[2009] EWHC 493 (TCC)  

The Shaws engaged Massey to carry out building works to their property. They lived in a large country house. The works were carried out to a building known as the East Lodge, a separate building some distance away from the main house. Disputes arose, which were referred to adjudication. The Shaws argued that they were residential occupiers. The adjudicator disagreed, the Shaws refused to pay and the matter ended up before Mr Justice Coulson. Pursuant to s106, the adjudication provisions of the HGCRA, do not apply to a construction contract with a residential occupier. However, that construction contract must principally relate to operations on a dwelling which one of the parties to the contract occupies or intends to occupy as his residence.  

Here, it was found that the East Lodge was a separate building. It was not lived in by either of the Shaws. At best, at a date sometime after the contract, one of them may have intended to live there. However, what mattered was the parties' intentions at the time of the contract. The Shaws noted that, in the relevant Land Registry entry, the entirety of the property, including the main house and the East Lodge was referred to as one building. However, what mattered, was not how the Land Registry had registered the Title, but whether the Shaws were residential occupiers of East Lodge. They were not.  

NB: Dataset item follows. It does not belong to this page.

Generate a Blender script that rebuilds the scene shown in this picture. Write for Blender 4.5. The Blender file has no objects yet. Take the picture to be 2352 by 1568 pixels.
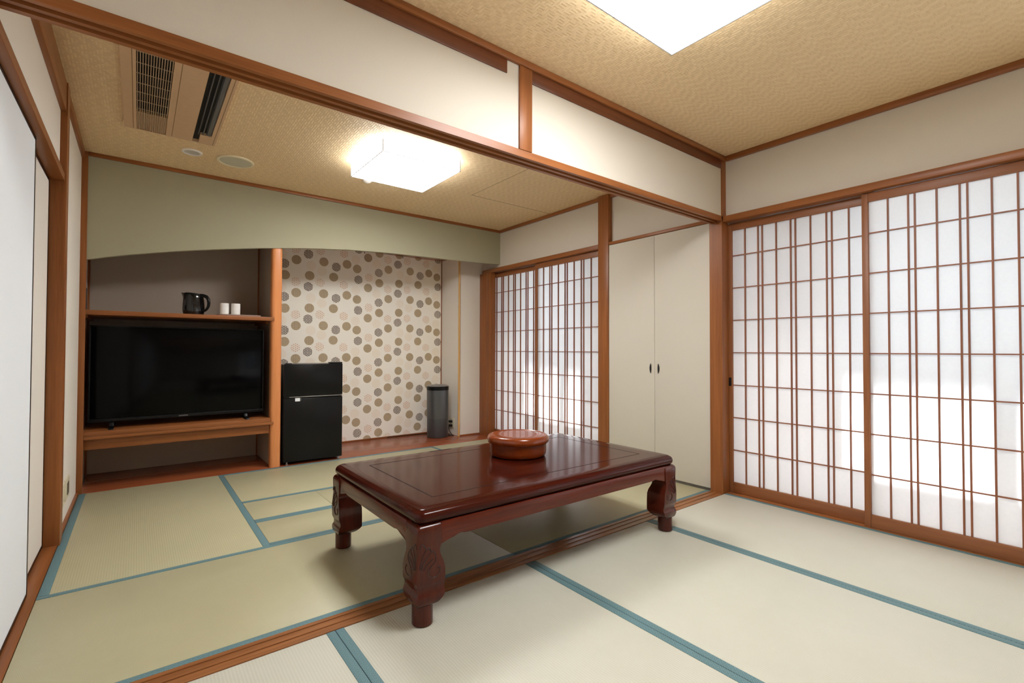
import bpy, bmesh, math, random
from mathutils import Vector, Matrix
random.seed(7)
scene = bpy.context.scene
COL = scene.collection
PI = math.pi

# ------------------------------------------------------------------ camera
cam_d = bpy.data.cameras.new('camera')
cam = bpy.data.objects.new('camera', cam_d)
COL.objects.link(cam)
yaw, pitch, roll, fpx = 0.6611, 0.0178, 0.0026, 1103.39
F = Vector((math.sin(yaw)*math.cos(pitch), math.cos(yaw)*math.cos(pitch), math.sin(pitch)))
R_ = Vector((math.cos(yaw), -math.sin(yaw), 0))
U_ = R_.cross(F)
R2 = R_*math.cos(roll) + U_*math.sin(roll)
U2 = U_*math.cos(roll) - R_*math.sin(roll)
m = Matrix((R2, U2, -F)).transposed().to_4x4()
m.translation = Vector((-3.2401, -1.7503, 1.0))
cam.matrix_world = m
cam_d.sensor_width = 36
cam_d.lens = fpx/2352*36
cam_d.clip_start = 0.02
cam_d.clip_end = 200
scene.camera = cam

# ------------------------------------------------------------------ materials
def srgb(r, g, b):
    f = lambda c: (c/255/12.92) if c/255 <= 0.04045 else ((c/255+0.055)/1.055)**2.4
    return (f(r), f(g), f(b), 1)

class NT:
    def __init__(s, name):
        s.m = bpy.data.materials.new(name)
        s.m.use_nodes = True
        s.t = s.m.node_tree
        s.t.nodes.clear()
        s.out = s.t.nodes.new('ShaderNodeOutputMaterial')
    def n(s, typ, **kw):
        nd = s.t.nodes.new(typ)
        for k, v in kw.items():
            setattr(nd, k, v)
        return nd
    def l(s, a, b):
        s.t.links.new(a, b)
    def val(s, sock, v):
        if isinstance(v, bpy.types.NodeSocket):
            s.l(v, sock)
        else:
            sock.default_value = v
    def math(s, op, a, b=None, c=None):
        nd = s.n('ShaderNodeMath', operation=op)
        s.val(nd.inputs[0], a)
        if b is not None: s.val(nd.inputs[1], b)
        if c is not None: s.val(nd.inputs[2], c)
        return nd.outputs[0]
    def vec(s, op, a, b=None, c=None):
        nd = s.n('ShaderNodeVectorMath', operation=op)
        s.val(nd.inputs[0], a)
        if b is not None: s.val(nd.inputs[1], b)
        if c is not None: s.val(nd.inputs[2], c)
        return nd.outputs['Value'] if op in ('LENGTH', 'DOT_PRODUCT') else nd.outputs[0]
    def mix(s, fac, a, b, blend='MIX'):
        nd = s.n('ShaderNodeMix', data_type='RGBA', blend_type=blend)
        s.val(nd.inputs[0], fac); s.val(nd.inputs[6], a); s.val(nd.inputs[7], b)
        return nd.outputs[2]
    def coord(s, scale=(1, 1, 1)):
        c = s.n('ShaderNodeTexCoord')
        mp = s.n('ShaderNodeMapping')
        mp.inputs['Scale'].default_value = scale
        s.l(c.outputs['Object'], mp.inputs[0])
        return mp.outputs[0]
    def noise(s, vec, scale, detail=3, rough=.5):
        nd = s.n('ShaderNodeTexNoise')
        nd.inputs['Scale'].default_value = scale
        nd.inputs['Detail'].default_value = detail
        nd.inputs['Roughness'].default_value = rough
        s.l(vec, nd.inputs['Vector'])
        return nd.outputs[0]
    def bump(s, h, strength=.2, dist=.002):
        nd = s.n('ShaderNodeBump')
        nd.inputs['Strength'].default_value = strength
        nd.inputs['Distance'].default_value = dist
        s.l(h, nd.inputs['Height'])
        return nd.outputs[0]
    def pbr(s, color, rough=.5, metal=0, normal=None, coat=0, spec=.5):
        p = s.n('ShaderNodeBsdfPrincipled')
        s.val(p.inputs['Base Color'], color)
        s.val(p.inputs['Roughness'], rough)
        p.inputs['Metallic'].default_value = metal
        p.inputs['Coat Weight'].default_value = coat
        p.inputs['Coat Roughness'].default_value = .06
        p.inputs['Specular IOR Level'].default_value = spec
        if normal is not None: s.l(normal, p.inputs['Normal'])
        s.l(p.outputs[0], s.out.inputs[0])
        return s.m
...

Mr Justice Coulson commented that if someone could no longer afford to live in a terraced house, but spent money on a conversion of the house into three small flats, one of which they intended to live in, with the other two being sold or rented, the s106 exemption would not apply here either, because of the commercial element of the works. S106 refers to a single dwelling house or flat and the specific intention to occupy that dwelling or flat as one's residence.